I fell in love with San Francisco a long time ago. When my husband and I visited during our honeymoon, we enjoyed the usual touristy spots, but the rugged cliffs at Lands End and the towering redwoods of Muir Woods National Monument held a magical quality for me. I believe the seeds for this series were sown way back then. And the proximity to remote wilderness areas only a few hours’ drive from a bustling cosmopolitan city draws me more than the actual city.
You’ll witness that allure in My San Francisco Highlander. There are several scenes set in Lands End, Muir Woods, and other more remote wilderness areas.
A Highlander displaced from 1675 Scotland (the hero in MSFH,) would naturally seek solace in wilder areas. The city is entirely too overwhelming most of the time. Of course, being a romance novel, the primary focus is not on the city but rather the budding relationship between the hero and heroine, and the obvious adjustment problems for a man out of his time.
What periods do these books span?
The first book, Finding My Highlander, begins in 2013 San Francisco and travels to 1705 Scotland. Book two, My San Francisco Highlander, travels in the reverse from 1675 to 1975. Book three will go back in time again to the early Scottish settlements in the Colonies.
Do the same characters travel throughout the series?
Not in the first two books, although there is a familial thread that connects all three books. Book three will bring the series full circle, back in time again, where several characters from all three books make an appearance. But I won’t tell you who.
When did you first know you wanted to be a writer?
I’ve always wanted to be a writer, and I used that desire to pursue several different career paths. For over thirty years I wrote technical educational seminars, a wide range of management training programs in corporate positions, and communication courses for crisis counselors with a State and County Victim/Witness program.
But the lure of fiction and poetry has always tugged at me.
Do you believe in the creative spirit or the Muse?
Most definitely. I can’t say the Muse takes the form of a person or persons as some authors describe it. For me, it’s more an infusion of energy. Often, that energy is very hard to tap into and other times it flows through and out of me like a lash of heat.
What prompted you to jump to fiction writing?
I penned numerous stories over the years, but they were terrible, and I threw them away in frustration. Then, I attended eight or nine creative writing classes. You could say that’s when the creative muse hooked me.
I noticed a few poems on your webpage. How long have you been writing poetry?
For more than thirty-five years. I’m currently working on a collection of romance poems. I hope to have it finished sometime next year. On occasion, I post a few on my web page.
It’s funny to me now, because for years I insisted I didn’t write love poems.
Which is more difficult, writing fiction or writing poetry?

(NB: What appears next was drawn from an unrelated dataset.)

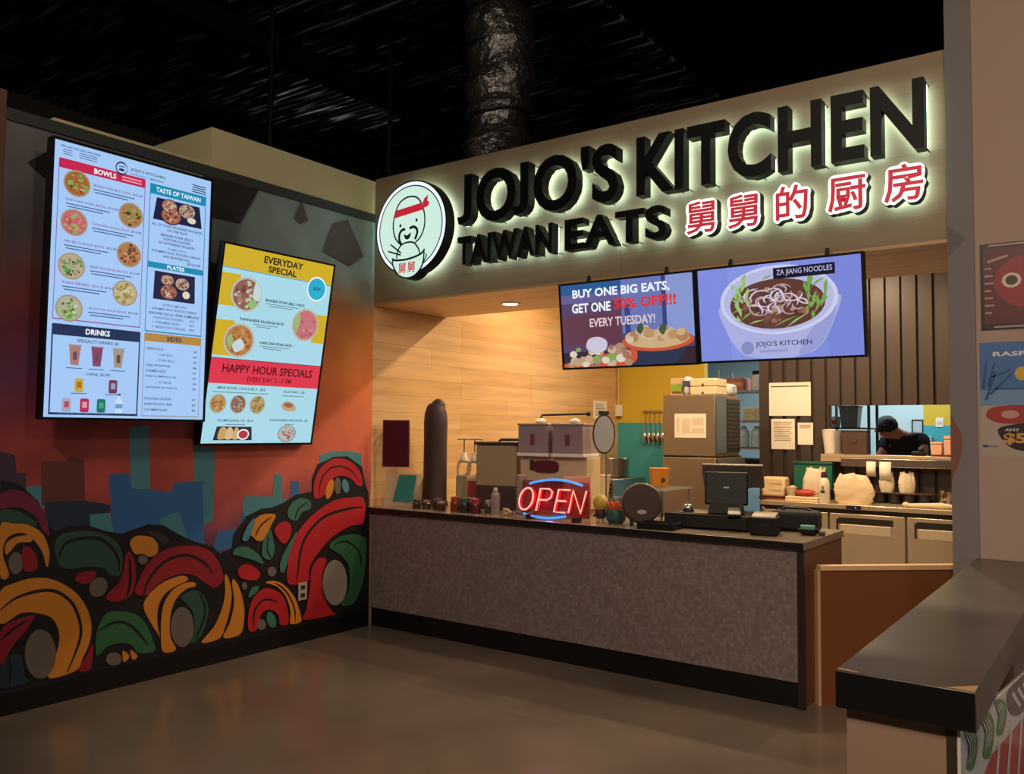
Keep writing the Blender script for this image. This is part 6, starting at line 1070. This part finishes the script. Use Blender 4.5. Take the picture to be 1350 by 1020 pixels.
def bag(name, label, x, y, z, w, d, h, seed, m, tilt=0.0, ears=True):
    rnd = random.Random(seed); t = thing(name, label, 'bag', (x, y, z), 0.3, group='white plastic bags'); b = B(); n = 26; rows = 11; vs_ = []
    ph = [rnd.uniform(-0.10, 0.10) for _ in range(n)]; pk = [rnd.uniform(0.86, 1.14) for _ in range(n)]
    for i in range(rows):
        f = i / (rows - 1); s = (0.92 + 0.2 * math.sin(PI * f * 0.9)) * (1 - 0.22 * f ** 3)
        for k in range(n):
            a = 2 * PI * k / n; ca, sa = math.cos(a), math.sin(a); q = 1.0 / max(abs(ca), abs(sa)) ** 0.55
            j = 1 + (rnd.uniform(-0.05, 0.05) + ph[k]) * (i > 0); vs_.append((w / 2 * s * j * q * 0.9 * ca + tilt * f, d / 2 * s * j * q * 0.9 * sa, h * f * (1 + (pk[k] - 1) * f ** 2)))
    b.add(vs_, [(i * n + k, i * n + (k + 1) % n, (i + 1) * n + (k + 1) % n, (i + 1) * n + k) for i in range(rows - 1) for k in range(n)] + [tuple(range(n - 1, -1, -1)), tuple((rows - 1) * n + k for k in range(n))], m); b.build('bag_body', t, angle=35)
    if ears:
        for s in (-1, 1): B().tube([(s * w * 0.28 + tilt, 0, h * 0.93), (s * w * 0.33 + tilt, 0, h * 1.12), (s * w * 0.2 + tilt, 0.0, h * 1.15), (s * w * 0.14 + tilt, 0, h * 0.95)], [0.018, 0.014, 0.014, 0.016], m, 6).build('bag_handle', t)
    return t
bagm = M('bag_plastic', '#e6d2b4', 0.4, trans=0.1, noise=0.08, nscale=9, bump=0.35); pilem = M('bag_paper', '#e2c8a2', 0.6, bump=0.5, nscale=7)
bag('plastic_bag', 'knotted white bag directly behind the white squeeze bottle', 2.585, 3.88, PT, 0.26, 0.14, 0.30, 3, bagm)
bag('plastic_bag', 'wide crumpled pile of white bags right of the squeeze bottle', 2.99, 3.77, PT, 0.38, 0.17, 0.27, 4, pilem, -0.01, False)
t = thing('squeeze_bottle', 'tall white bottle with a dark cap among the white bags', 'bottle', (2.735, 3.64, PT))
B().lathe([(0.05, 0), (0.054, 0.008), (0.054, 0.19), (0.045, 0.225), (0.03, 0.25)], M('bottle_white', '#e4d4bc', 0.35), 20).build('body', t); B().lathe([(0.03, 0.25), (0.032, 0.28), (0.022, 0.31)], M('cap_maroon', '#3e1c22', 0.4), 16).build('cap', t)
for z, m, w in ((0.10, darkbrown, 0.02), (0.14, M('label_green', '#6a7a4a', 0.5), 0.012)): B().box(-w, w, -0.0555, -0.054, z, z + 0.03, m).build('label', t)
t = thing('red_pouch', 'red pouch lying between the towels and the white bottle', 'pouch', (2.52, 3.73, PT + 0.051)); b = B(); b.blob((0, 0, 0.035), (0.11, 0.06, 0.035), M('pouch_red', '#a83424', 0.5), 8, 0.05); b.build('pouch_body', t); B().box(0.08, 0.13, -0.03, 0.03, 0.03, 0.04, M('pouch_tip', '#c8a078', 0.6)).build('seal', t)
for k, (x, w, lb) in enumerate([(2.42, 0.16, 'cream folded napkin bundle nearest the towels'), (2.585, 0.17, 'cream folded napkin bundle in front of the white bottle')]):
    t = thing('napkin_bundle', lb, 'napkins', (x, 3.69, PT), 0.1, group='napkin bundles')
    for q in range(2): B().box(-w / 2, w / 2, -0.07, 0.07, q * 0.024, q * 0.024 + 0.023, M('napkin', '#dcc298', 0.85)).build('napkin', t, bevel=0.006)
t = thing('wet_cup', 'small white crumpled paper cone beside the towels', 'paper', (2.345, 3.82, PT)); B().lathe([(0.03, 0), (0.04, 0.05), (0.065, 0.13), (0.06, 0.13), (0.035, 0.05)], M('cone_paper', '#dcc8a8', 0.7, bump=0.3, nscale=12), 10).build('cone', t); B().blob((0.01, 0, 0.12), (0.04, 0.035, 0.03), MATS['cone_paper'], 6, 0.15).build('crumple', t)
t = thing('pan_row', 'steel rack holding a row of dark round pans on the worktop', 'pans', (3.38, 4.05, PT))
B().box(-0.30, 0.30, -0.09, 0.09, 0.10, 0.112, M('tray_dark', '#5a4434', 0.3, 0.6)).build('tray_top', t, bevel=0.003)
for k in range(4): B().lathe([(0.05, 0.0), (0.062, 0.012), (0.066, 0.098)], M('pan_black', '#241c1a', 0.4), 18, Matrix.Translation((-0.21 + k * 0.14, -0.01, 0))).build('pan', t)
for k, (x, w, lb) in enumerate([(3.235, 0.14, 'white tied takeaway bag on the pan rack, nearer the bottle'), (3.425, 0.16, 'white tied takeaway bag on the pan rack, nearer the pillar')]): bag('takeaway_bag', lb, x, 4.065, PT + 0.1125, w, 0.10, 0.18, 20 + k, bagm)
for k, (x, w, hh, lb) in enumerate([(3.10, 0.09, 0.13, 'short white order slip hanging from the rail'), (3.235, 0.11, 0.16, 'long white order slip hanging from the rail')]):
    t = thing('order_slip', lb, 'slip', (x, 4.004, 1.345), group='order slips'); b = B(); b.add([(-w / 2, 0, 0.02), (w / 2, 0, 0.02), (w / 2, -0.012, -hh * 0.5), (-w / 2, -0.012, -hh * 0.5), (-w / 2, 0.004, -hh), (w / 2, 0.004, -hh)], [(0, 1, 2, 3), (3, 2, 5, 4)], paper); o = b.build('slip_sheet', t); sm = o.modifiers.new('thick', 'SOLIDIFY'); sm.thickness = 0.001
t = thing('steel_canister', 'upright steel utensil canister close to the pillar', 'canister', (3.80, 3.83, PT)); B().lathe([(0.05, 0), (0.055, 0.01), (0.055, 0.16), (0.05, 0.16), (0.048, 0.02)], chrome, 18, TR(0, 0, 0, 0, 0.12)).build('canister_body', t)
for k in range(3): B().tube([(0.0 + 0.01 * k, 0, 0.05), (0.03 * (k - 1), 0.01 * k, 0.21)], 0.006, darkmet, 6).build('utensil', t)
t = thing('metal_rack', 'small chrome wire rack beside the utensil canister', 'rack', (3.96, 3.86, PT))
for z in (0.04, 0.10, 0.15): B().tube([(-0.07, -0.06, z), (0.07, -0.06, z), (0.07, 0.06, z), (-0.07, 0.06, z)], 0.006, chrome, 6, closed=True).build('wire', t)
for x in (-0.07, 0.07):
    for y in (-0.06, 0.06): B().tube([(x, y, 0), (x, y, 0.16)], 0.006, chrome, 6).build('post', t)
t = thing('kitchen_towel', 'crumpled cream cloth lying along the front of the worktop', 'cloth', (3.70, 3.66, PT)); b = B(); b.tube([(-0.22, 0.0, 0.02), (-0.12, -0.02, 0.022), (0.0, 0.01, 0.026), (0.10, -0.02, 0.03), (0.2, 0.0, 0.024)], [0.012, 0.02, 0.022, 0.028, 0.018], M('cloth_cream', '#e0c8a0', 0.9, bump=0.4, nscale=16), 10); b.build('fold', t); B().blob((-0.21, 0, 0.025), (0.03, 0.03, 0.024), MATS['cloth_cream'], 8, 0.1).build('tassel', t)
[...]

They are very different forms of expression. When I write fiction, characters come alive in my head. They really do speak to me and once that occurs, they won’t let me rest. Place setting and plot structure usually follow the emergence of characters. Sometimes though, a specific location strikes a chord and I’ll sit in that place either figuratively or imaginatively until characters evolve and the story line ripens. Then I get busy with a lot of bumps along the way.
The work progresses when I’m diligent and stick to a schedule. Even so, book one, Finding My Highlander, took almost three years to complete and publish. Book two, My San Francisco Highlander, took about fifteen months. This past year family or personal health issues interrupted my writing routine, but I hope to complete book three in the next few months.

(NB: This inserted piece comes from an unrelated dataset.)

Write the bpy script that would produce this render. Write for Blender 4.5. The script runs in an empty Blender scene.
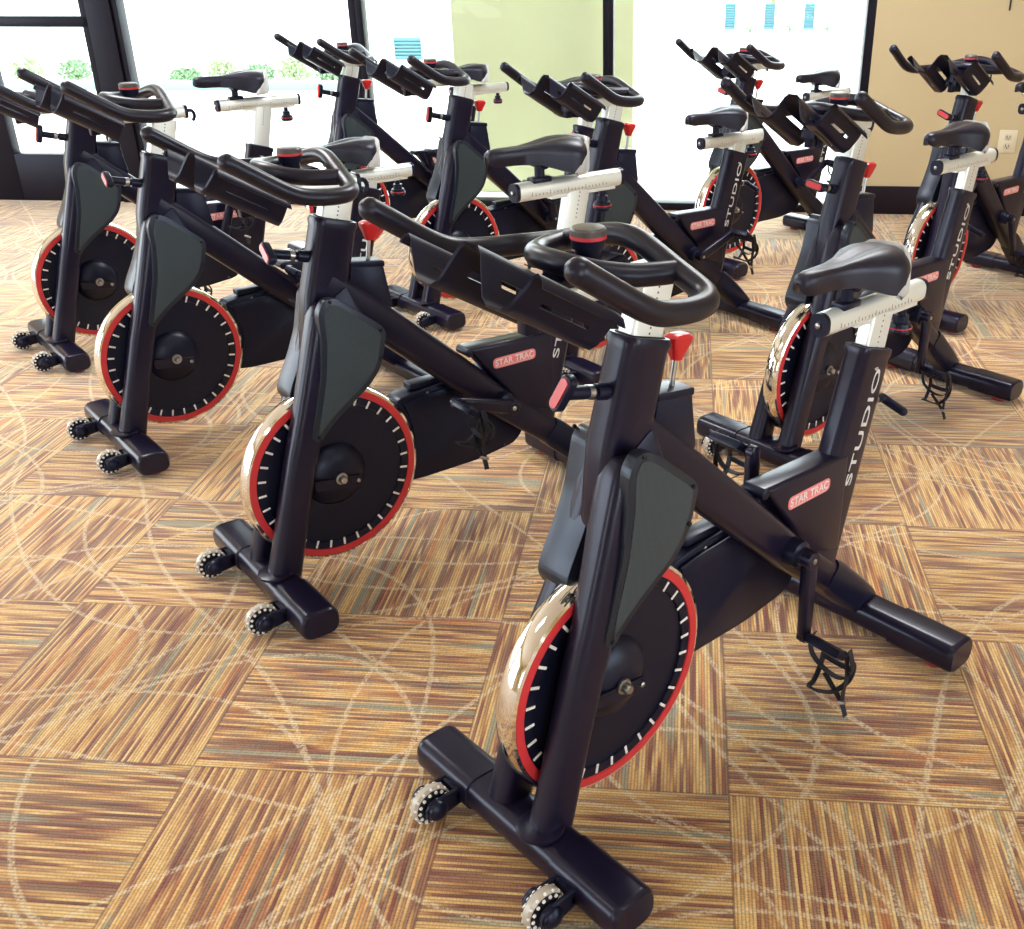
import bpy, bmesh, math, random
from mathutils import Vector, Matrix, Euler
PI = math.pi
sc = bpy.context.scene
COL = sc.collection

# ------------------------------------------------------------------ camera
F_PX, PITCH, ROLL, CX, CY, CAM_H = 1041.708, 0.460151, -0.0029197, 90.294, 3.254, 1.6
cd = bpy.data.cameras.new('camera')
cam = bpy.data.objects.new('camera', cd); COL.objects.link(cam)
fw = Vector((0, math.cos(PITCH), -math.sin(PITCH))); rt = Vector((1, 0, 0)); up = rt.cross(fw)
c_, s_ = math.cos(ROLL), math.sin(ROLL)
R_ = c_*rt + s_*up; U_ = -s_*rt + c_*up
M = Matrix((R_, U_, -fw)).transposed().to_4x4(); M.translation = (0, 0, CAM_H)
cam.matrix_world = M
cd.sensor_fit = 'HORIZONTAL'; cd.sensor_width = 36.0; cd.lens = 36.0*F_PX/1024
cd.shift_x = -CX/1024; cd.shift_y = CY/1024
cd.clip_start = .05; cd.clip_end = 200
sc.camera = cam

# ------------------------------------------------------------------ world, added fill lamps, exposure
w = bpy.data.worlds.new('daylight'); sc.world = w; w.use_nodes = True
nt = w.node_tree; bg = nt.nodes['Background']
bg.inputs['Color'].default_value = (.90, .97, 1.0, 1); bg.inputs['Strength'].default_value = 4.8
sc.view_settings.view_transform = 'Standard'; sc.view_settings.look = 'None'
sc.view_settings.gamma = 1; sc.view_settings.use_curve_mapping = False
sc.view_settings.exposure = 0.5
def area(name, loc, rot, sx, sy, power, color):
    l = bpy.data.lights.new(name, 'AREA'); l.shape = 'RECTANGLE'; l.size = sx; l.size_y = sy
    l.energy = power; l.color = color
    o = bpy.data.objects.new(name, l); COL.objects.link(o); o.location = loc; o.rotation_euler = rot
    return o
for n, (x, y) in enumerate(((-2.6, 1.2), (.9, 1.0), (-2.6, 4.6), (1.2, 4.6))):  # unseen overhead fill, added to brighten the floor and foreground
    area('overhead_fill', (x, y, 3.17), (0, 0, 0), 1.1, .55, 7 if y < 2 else 62, (1.0, .97, .93))

# ------------------------------------------------------------------ helpers
def bump_nodes(n, l, tex_out, strength, dist):
    b = n.new('ShaderNodeBump'); b.inputs['Strength'].default_value = strength; b.inputs['Distance'].default_value = dist
    l.new(tex_out, b.inputs['Height']); return b
def mat(name, color, rough=.5, metal=0, coat=0, bump=0, bscale=300, var=0, spec=.5):
    m = bpy.data.materials.new(name); m.use_nodes = True
    n, l = m.node_tree.nodes, m.node_tree.links
    b = n['Principled BSDF']
    b.inputs['Base Color'].default_value = (*color, 1); b.inputs['Roughness'].default_value = rough
    b.inputs['Metallic'].default_value = metal; b.inputs['Coat Weight'].default_value = coat
    b.inputs['Coat Roughness'].default_value = .2; b.inputs['Specular IOR Level'].default_value = spec
    if max(color) < .035: b.inputs['Specular Tint'].default_value = (.72, .80, 1.0, 1)
    tc = n.new('ShaderNodeTexCoord'); nz = n.new('ShaderNodeTexNoise'); nz.inputs['Scale'].default_value = bscale
    nz.inputs['Detail'].default_value = 3; l.new(tc.outputs['Object'], nz.inputs['Vector'])
    if bump: l.new(bump_nodes(n, l, nz.outputs['Fac'], bump, .0006).outputs['Normal'], b.inputs['Normal'])
    if var:
        mr = n.new('ShaderNodeMapRange'); mr.inputs['To Min'].default_value = max(0, rough-var); mr.inputs['To Max'].default_value = rough+var
        l.new(nz.outputs['Fac'], mr.inputs['Value']); l.new(mr.outputs['Result'], b.inputs['Roughness'])
    return m
BLACK = mat('satin_black_paint', (.008, .006, .022), .30, coat=.2, bump=.08, bscale=500, spec=.30)
PLAST = mat('black_plastic', (.007, .008, .026), .32, bump=.12, bscale=450, spec=.32)
RUBBER = mat('black_grip_rubber', (.010, .008, .018), .33, bump=.18, bscale=700)
DARK = mat('dark_recess', (.006, .005, .009), .7)
DISC = mat('flywheel_black', (.005, .006, .020), .36, bump=.05, spec=.4)
SADDLE = mat('saddle_vinyl', (.013, .011, .022), .36, bump=.2, bscale=420)
SADGREY = mat('saddle_grey', (.55, .57, .60), .35, bump=.05)
CHROME = mat('chrome', (.86, .84, .80), .07, metal=1, bump=.02, bscale=8)
ALU = mat('brushed_aluminium', (.86, .93, .94), .32, metal=.45, bump=.05, bscale=200)
STEEL = mat('steel_bolt', (.45, .45, .47), .3, metal=1)
RED = mat('red_paint', (.62, .035, .045), .4)
REDP = mat('red_plastic', (.58, .012, .02), .3, coat=.3)
REDFOOT = mat('dark_red_rubber', (.30, .012, .02), .5)
REDCAP = mat('dark_red_cap', (.16, .02, .02), .35)
PINK = mat('badge_rose', (.85, .24, .27), .4)
PALEP = mat('badge_pale_line', (.9, .62, .64), .4)
WHITE = mat('white_print', (.85, .86, .88), .5)
SILV = mat('silver_print', (.72, .74, .78), .4)
CLEARW = mat('caster_tread', (.50, .46, .40), .25, coat=.5)
STRAP = mat('strap_webbing', (.010, .009, .014), .6, bump=.3, bscale=900)
TICK = mat('ruler_print', (.12, .12, .13), .5)
FRAMEM = mat('bronze_window_frame', (.006, .004, .009), .45, bump=.05, spec=.25)
def carbon():
    m = mat('carbon_weave', (.02, .022, .032), .35)
    n, l = m.node_tree.nodes, m.node_tree.links; b = n['Principled BSDF']
    tc = [x for x in n if x.type == 'TEX_COORD'][0]
    mp = n.new('ShaderNodeMapping'); mp.inputs['Rotation'].default_value = (0, PI/4, 0)
    l.new(tc.outputs['Object'], mp.inputs['Vector'])
    ch = n.new('ShaderNodeTexChecker'); ch.inputs['Scale'].default_value = 480
    ch.inputs['Color1'].default_value = (.012, .018, .028, 1); ch.inputs['Color2'].default_value = (.065, .092, .108, 1)
    l.new(mp.outputs['Vector'], ch.inputs['Vector']); l.new(ch.outputs['Color'], b.inputs['Base Color'])
    l.new(bump_nodes(n, l, ch.outputs['Fac'], .3, .0004).outputs['Normal'], b.inputs['Normal'])
    return m
CARBON = carbon()

SHROUD = mat('shroud_plastic', (.013, .018, .030), .30, bump=.08, bscale=450)
class MB:
    def __init__(s): s.bm = bmesh.new()
    def prism(s, pts, axis='y', a=-.1, b=.1, bevel=0, seg=2, mtx=None):
        """polygon extruded along an axis; pts are (x,z) for y, (y,z) for x, (x,y) for z"""
        t = bmesh.new()
        def P(p, h):
            return {'y': (p[0], h, p[1]), 'x': (h, p[0], p[1]), 'z': (p[0], p[1], h)}[axis]
        va = [t.verts.new(P(p, a)) for p in pts]; vb = [t.verts.new(P(p, b)) for p in pts]
        t.faces.new(va); t.faces.new(vb[::-1]); n = len(pts)
        for i in range(n): t.faces.new((va[i], vb[i], vb[(i+1) % n], va[(i+1) % n]))
        bmesh.ops.recalc_face_normals(t, faces=t.faces)
        if bevel: bmesh.ops.bevel(t, geom=list(t.edges), offset=bevel, segments=seg, profile=.5, affect='EDGES', clamp_overlap=True)
        if mtx: t.transform(mtx)
        s.merge(t); return s
    def box(s, x0, x1, y0, y1, z0, z1, bevel=0, mtx=None, seg=2):
        return s.prism([(x0, z0), (x1, z0), (x1, z1), (x0, z1)], 'y', y0, y1, bevel, seg, mtx)
    def merge(s, t):
        me = bpy.data.meshes.new('t'); t.to_mesh(me); t.free(); s.bm.from_mesh(me); bpy.data.meshes.remove(me)
    def loft(s, rings, cap=True, closed=False):
        t = bmesh.new(); R = [[t.verts.new(p) for p in r] for r in rings]; n = len(rings[0])
        m = len(R)
        for i in range(m if closed else m-1):
            A, B = R[i], R[(i+1) % m]
            for j in range(n): t.faces.new((A[j], A[(j+1) % n], B[(j+1) % n], B[j]))
        if cap and not closed: t.faces.new(R[0][::-1]); t.faces.new(R[-1])
        bmesh.ops.recalc_face_normals(t, faces=t.faces); s.merge(t); return s
    def tube(s, pts, r, seg=14, closed=False, smooth=0, round_end=False, flat=1.0):
        P = [Vector(p) for p in pts]
        if smooth: P = spline(P, smooth, closed)
        n = len(P); rs = r if isinstance(r, (list, tuple)) else [r]*n
        rings = []; prev = None
        for i in range(n):
            a = P[(i-1) % n] if (closed or i > 0) else P[i]; b = P[(i+1) % n] if (closed or i < n-1) else P[i]
            t = (b-a).normalized()
            if prev is None:
                h = Vector((0, 0, 1)) if abs(t.z) < .9 else Vector((1, 0, 0)); u = t.cross(h).normalized()
            else:
                u = (prev - t*prev.dot(t)).normalized()
            prev = u; v = t.cross(u)
            rings.append((P[i], u, v, rs[i] if i < len(rs) else rs[-1], t))
        out = []
        if round_end and not closed:
            p, u, v, rr, t = rings[0]
            for k in (0.02, .35, .7, .92):
                rad = rr*math.sin(k*PI/2); off = -rr*math.cos(k*PI/2)
                out.append([p+t*off+(u*math.cos(2*PI*j/seg)+v*math.sin(2*PI*j/seg))*rad for j in range(seg)])
        for p, u, v, rr, t in rings:
            out.append([p+(u*math.cos(2*PI*j/seg)+v*flat*math.sin(2*PI*j/seg))*rr for j in range(seg)])
        if round_end and not closed:
            p, u, v, rr, t = rings[-1]
            for k in (.92, .7, .35, .02):
                rad = rr*math.sin(k*PI/2); off = rr*math.cos(k*PI/2)
                out.append([p+t*off+(u*math.cos(2*PI*j/seg)+v*math.sin(2*PI*j/seg))*rad for j in range(seg)])
        return s.loft(out, cap=not closed, closed=closed)
    def lathe(s, prof, origin, axis, seg=32):
        """prof: (distance along axis, radius)"""
        a = Vector(axis).normalized(); h = Vector((0, 0, 1)) if abs(a.z) < .9 else Vector((1, 0, 0))
        u = a.cross(h).normalized(); v = a.cross(u); o = Vector(origin)
        rings = [[o+a*d+(u*math.cos(2*PI*j/seg)+v*math.sin(2*PI*j/seg))*max(r, 1e-4) for j in range(seg)] for d, r in prof]
        return s.loft(rings)
    def beam(s, stations, rad=.02, n=5):
        """rounded rectangular tube through stations (centre, half_u, half_v, u_dir, v_dir)"""
        rings = []
        for c, hu, hv, u, v in stations:
            c, u, v = Vector(c), Vector(u), Vector(v); ring = []
            rr = min(rad, hu*.98, hv*.98)
            for sx, sy, a0 in ((1, 1, 0), (-1, 1, 90), (-1, -1, 180), (1, -1, 270)):
                for k in range(n):
                    a = math.radians(a0+90*k/(n-1))
                    ring.append(c+u*(sx*(hu-rr)+rr*math.cos(a))+v*(sy*(hv-rr)+rr*math.sin(a)))
            rings.append(ring)
        return s.loft(rings)
    def build(s, name, m, parent=None, loc=None, angle=38):
        me = bpy.data.meshes.new(name); s.bm.to_mesh(me); s.bm.free(); me.materials.append(m)
        for p in me.polygons: p.use_smooth = True
        me.set_sharp_from_angle(angle=math.radians(angle))
        o = bpy.data.objects.new(name, me); COL.objects.link(o)
        if parent: o.parent = parent
        if loc: o.location = loc
        return o
def spline(P, k, closed=False):
    out = []; n = len(P)
    rng = range(n if closed else n-1)
    for i in rng:
        g = lambda q: P[q % n] if closed else P[max(0, min(n-1, q))]
        a, b, c, d = g(i-1), g(i), g(i+1), g(i+2)
        for j in range(k):
            t = j/k
            out.append(.5*((2*b)+(c-a)*t+(2*a-5*b+4*c-d)*t*t+(3*b-a-3*c+d)*t**3))
    if not closed: out.append(P[-1].copy())
    return out
def offset_poly(pts, d):
    """inset a polygon (2D) by d towards its centroid-side"""
    n = len(pts); A = sum(pts[i][0]*pts[(i+1) % n][1]-pts[(i+1) % n][0]*pts[i][1] for i in range(n))
    sg = 1 if A > 0 else -1; out = []
    for i in range(n):
        p0, p1, p2 = Vector(pts[i-1]), Vector(pts[i]), Vector(pts[(i+1) % n])
        e1 = (p1-p0).normalized(); e2 = (p2-p1).normalized()
        n1 = Vector((-e1.y, e1.x))*sg; n2 = Vector((-e2.y, e2.x))*sg
        b = (n1+n2); b = b/max(.35, b.dot(n1)) if b.length > 1e-6 else n1
        out.append(tuple(p1+b*d))
    return out
def round_poly(pts, r, k=4):
    out = []; n = len(pts)
    for i in range(n):
        p0, p1, p2 = Vector(pts[i-1]), Vector(pts[i]), Vector(pts[(i+1) % n])
        ri = min(r, (p0-p1).length*.45, (p2-p1).length*.45)
        a = p1+(p0-p1).normalized()*ri; b = p1+(p2-p1).normalized()*ri
        for j in range(k+1):
            t = j/k; out.append(tuple(a*(1-t)**2+p1*2*t*(1-t)+b*t*t))
    return out
def text_mesh(name, body, size, mtx, m, parent, extrude=.0006, sx=1.0, bold=0):
    cu = bpy.data.curves.new(name, 'FONT'); cu.body = body; cu.size = size; cu.extrude = extrude; cu.offset = bold
    cu.align_x = 'CENTER'; cu.align_y = 'CENTER'; cu.space_character = 1.05
    tmp = bpy.data.objects.new('t', cu); COL.objects.link(tmp)
    bpy.context.view_layer.update()
    me = bpy.data.meshes.new_from_object(tmp.evaluated_get(bpy.context.evaluated_depsgraph_get()))
    bpy.data.objects.remove(tmp); bpy.data.curves.remove(cu)
    me.transform(mtx @ Matrix.Diagonal((sx, 1, 1, 1))); me.name = name
    me.materials.clear(); me.materials.append(m)
    o = bpy.data.objects.new(name, me); COL.objects.link(o); o.parent = parent
    return o
def empty(name, loc=(0, 0, 0), rz=0):
    o = bpy.data.objects.new(name, None); COL.objects.link(o); o.location = loc; o.rotation_euler = (0, 0, rz)
    o.empty_display_size = .1
    return o
def tag(o, label=None, cat=None, group=None, kind=None):
    for k, v in (('label', label), ('category', cat), ('group', group), ('kind', kind)):
        if v: o[k] = v
    return o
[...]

With poetry, on the other hand, I can spend days, months, sometimes years before I find the right word, or phrase, or form that works. Writing poetry is, in many ways, a spiritual process. For me, it is one of the deepest and truest forms of expression. It also inspires and occasionally infuses my prose writing.
Do you write on a computer, laptop, typewriter, dictate, or longhand?
I often jot down lines or ideas on paper first. I have dozens of journals and tablets with just a few pages of written notes. Sadly, I’m not neat!
I think there’s a quote about how a messy office houses a busy mind. If that’s true, then I’m very busy. However, my serious writing always happens at the computer, even though I curse my computer daily, I could not write without it. I’ve tried working on my laptop in various locations but find it uncomfortable to write anywhere other than at my desk. Dictation has never worked for me except to capture those ideas that pop up when running errands.
What advice do you have for beginning writers?
Read! Read everything and keep reading. Then write, write, write. Trust that others may know more than you, but also believe in yourself. Take classes, attend workshops, and develop a disciplined routine.
I’ve often been hit or miss with my fictional writing routine. But once the Finding My Highlander Series started rolling onto the page I became much more structured and constantly strive to improve that process.
I’m reminded of a favorite quote by Ernest Hemingway, “There is nothing to writing. All you do is sit down at a typewriter and bleed.”
I believe all writers learn this lesson quickly. We all bleed a little or a lot on those pages.